Mediation is a form of assisted negotiation whereby parties agree to appoint a trained, impartial third party (the mediator) to assist them to resolve their dispute. The mediator is agreed upon by all parties and is a neutral third person who helps the parties to reach an amicable settlement which is responsive to everyone’s needs. The mediator does not impose a decision on the parties. Rather, the key decisions are made by the parties themselves.
To mediate means to act as a peacemaker between those in disputes. It is essentially an informal process in which the parties are assisted by one or more neutral third parties in their efforts towards settlement. Mediators do not judge or arbitrate the dispute. They advise and consult impartially with the parties to assist in bringing about a mutually agreeable solution to the problem.
There are two common threads. First, the form of the third party intervention. The primary role of the third party is to facilitate other people’s decision making. The process builds on negotiation, and the mediator fundamentally sustains and reviews the situation with the parties. Second, the third party should be independent of the parties in dispute. The essence of mediation that the mediator is impartial. The trust which develops during the process allows the mediator to perform “a bridging role” between the parties.
It is a voluntary process. The mediator is a facilitator and during the process will not judge or advise. The mediator will employ solution focussed techniques in order to assist parties to come to a settlement which all the parties are satisfied with, thus ensuring an overall desirable outcome. Each party will have a chance to put forward their point of view as well as listen to what the other party has to say.
Negotiations that take place in the mediation will be confidential and without prejudice which means parties cannot rely on what is said in the mediation outside of the mediation.
In summary, the main elements of mediation are that:
- It is voluntary in the sense that the parties participate of their own free will.
- A neutral third party assists the parties towards a settlement.
- The process is non-binding unless an agreement is reached.
- The process is private, confidential and conducted without prejudice to any legal proceedings.
Mediation is first and foremost a non-binding procedure. This means that, even though parties have agreed to submit a dispute to mediation, they are not obliged to continue with the mediation process after the first meeting. In this sense, the parties remain always in control of a mediation. The continuation of the process depends on their continuing acceptance of it.

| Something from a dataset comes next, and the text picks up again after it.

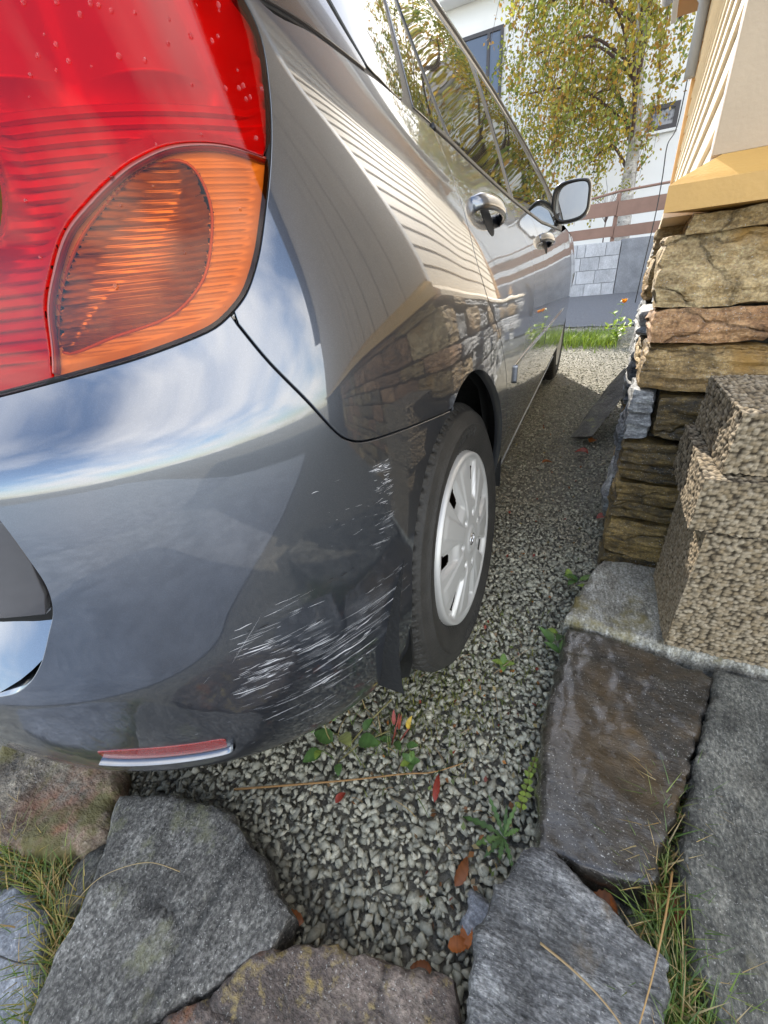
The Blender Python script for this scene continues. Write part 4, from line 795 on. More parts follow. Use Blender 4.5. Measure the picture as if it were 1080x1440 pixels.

The non-binding nature of mediation means also that a decision cannot be imposed on the parties. In order for any settlement to be concluded, the parties must voluntarily agree to accept it. Unlike a judge or an arbitrator, therefore, the mediator is not a decision-maker. The role of the mediator is rather to assist the parties in reaching their own decision on a settlement of the dispute.
Mediation is a confidential procedure. Confidentiality serves to encourage frankness and openness in the process by assuring the parties that any admissions, proposals or offers for settlement will not have any consequences beyond the mediation process. They cannot, as a general rule, be used in subsequent litigation or arbitration.